Both testified before Kane County Judge David Akemann during a hearing on the city’s request to be allowed to either demolish the buildings or to finish the project and bill McIlvaine.

McIlvaine, who is representing himself, asked how the piles could impede firefighting, saying that trees on his property were more likely to interfere with getting water on to a fire. But Lt. Brian Byrne said the items could trip firefighters, especially at night or in dark smoke. Byrne also said officials would be reluctant to have firefighters get on the roof to ventilate smoke and heat, because he doesn’t know what the structure is beneath the rubber membrane McIlvaine has put up.

The insulated electrical cable typically would be buried in the ground. Byrne said firefighters could be electrocuted if they nicked it. McIlvaine said, in his questions, that there were circuit-breakers that would stop the flow of electricity if a short was detected.

McIlvaine’s only witness to testify was James Webb, owner of Royal Builders and a nearly lifelong friend. Webb agreed in 2011 to use his workers to finish the project, under a consent agreement McIlvaine signed with the city. Webb testified he thought he could be a good middleman, given his good relationships with St. Charles building department officials and McIlvaine. “Cliff is difficult to work with because he has his own certain way of doing things,” Webb said.

He testified that he has not had to tear out any of the work McIlvaine has done over the last 20 years, because it meets current city code.
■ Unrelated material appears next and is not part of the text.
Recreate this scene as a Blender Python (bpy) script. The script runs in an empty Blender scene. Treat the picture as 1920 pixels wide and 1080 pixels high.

Webb also testified he and McIlvaine’s former attorney “talked him in to it (the consent agreement).”

McIlvaine asked him several times if the city had thrown up “roadblocks” that caused “months and months” of delays.

“They did not force me to do anything. They asked me to,” Webb said of having to obtain new drawings for the roof and steelwork. “They let us keep working on the project; it didn’t slow us down as much as months, maybe a few days.”

The hearing continues at 1:30 p.m. Thursday at the Kane County Courthouse in Geneva.